When we first meet Master of None’s Shoukath Ansari, Aziz’s real-life and also TV father, he’s fiddling with an iPad, seemingly acting out the tech-troubled dad trope. From there, the clichés only accrue: a clipped accent, an arranged marriage, a flashback to dusty Indian streets. And yet Aziz’s dad was the casting coup of the year, and one of 2015’s most joyful and charming characters. As the father of Dev (Aziz), Shoukath essentially plays himself, and some found his stiff delivery and unpracticed air to be awkward. But for any child of immigrants, he’s awkward in a profoundly familiar way. And when he’s funny—which he often is, due to some terrific, confident, off-kilter timing—he’s the most entertaining person on a show full of entertaining people. The elder Ansari embodies all the wit, warmth, and radiant humanity that made Master of None the year’s best binge, and his performance proved that good representation doesn’t reject stereotypes: It just couples them with real, complex, open-hearted people.

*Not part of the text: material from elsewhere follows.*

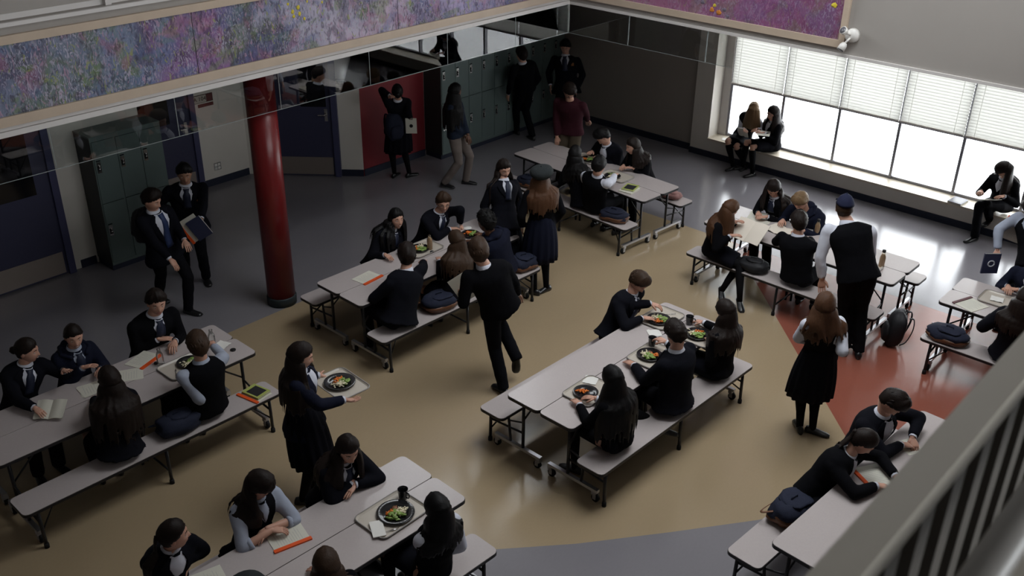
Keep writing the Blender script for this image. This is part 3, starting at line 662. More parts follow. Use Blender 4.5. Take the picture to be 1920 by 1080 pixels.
def plate(p, label, r_=.125, food=('lettuce', 'rice', 'carrot'), where='', yaw=0, M_=None, cut=True):
    global PN; PN += 1
    base = M_ if M_ is not None else orient(p, yaw)
    r = empty('dinner_plate', (0, 0, 0), label, 'plate', 'black dinner plates')
    MB().lathe([(r_*.55, 0), (r_*.62, .003), (r_*.98, .022), (r_, .0235), (r_*.97, .026), (r_*.66, .010), (r_*.60, .0075), (.001, .007)], (0, 0, 0), 28).build('plate_body', 'plate', r); put(r, base)
    rnd = random.Random(PN)
    for k, f in enumerate(food):
        a = k*2*pi/max(3, len(food))+PN*.9; q = V((cos(a)*r_*.30, sin(a)*r_*.30, .012)); g_ = r_/.125
        M2 = base @ Matrix.Translation(q); m_ = MB()
        if f == 'lettuce':
            for j in range(12): m_.ball((rnd.uniform(-.045, .045), rnd.uniform(-.04, .04), rnd.uniform(.004, .022)), rnd.uniform(.018, .030), rnd.uniform(.014, .024), rnd.uniform(.006, .012), n=9, m=6, noise_a=1.2, seed=j+PN*3)
            o = m_.build('salad_leaves', 'lettuce'); tag(o, 'green salad leaves on '+where, 'salad', kind='stuff')
        elif f == 'rice':
            for j in range(80): m_.ball((rnd.gauss(0, .024), rnd.gauss(0, .020), max(.002, rnd.uniform(.003, .024))), rnd.uniform(.008, .013), .006, .006, n=6, m=4, noise_a=.4, seed=j)
            o = m_.build('rice_portion', 'rice'); tag(o, 'pale heap of rice on '+where, 'rice', kind='stuff')
        elif f == 'carrot':
            for j in range(26):
                c_ = V((rnd.gauss(0, .022), rnd.gauss(0, .019), rnd.uniform(.004, .018))); an = rnd.uniform(0, pi)
                m_.tube([c_-V((cos(an), sin(an), .1))*.012, c_+V((cos(an), sin(an), .1))*.012], .0065, 6)
            o = m_.build('sliced_carrots', 'carrot'); tag(o, 'orange sliced carrots on '+where, 'carrots', kind='stuff')
        else:
            m_.ball((0, 0, .006), .034, .024, .010, n=12, m=6, noise_a=.5, seed=PN)
            o = m_.build('meat_slice', 'meat'); tag(o, 'brown slice of meat on '+where, 'meat')
        o.matrix_world = M2 @ Matrix.Rotation(rnd.uniform(0, 6), 4, 'Z')
    return r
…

–Brow Beat writer Sharan Shetty

Larry David as Bernie Sanders on Saturday Night Live

Larry David as Democratic presidential candidate Bernie Sanders may be the best non-impression impression in the history of Saturday Night Live. In SNL cold opens that spoofed the CNN Democratic debate and the MSNBC forum, Larry David played Larry David—which just so happened to be the best possible Bernie Sanders impression. Both have cotton ball puffs of white hair, square-rimmed wire glasses, prominent ears, and a tendency to gesture haphazardly while saying things like “I’m fine, I’m fine, I’m hungry, but I’m fine.”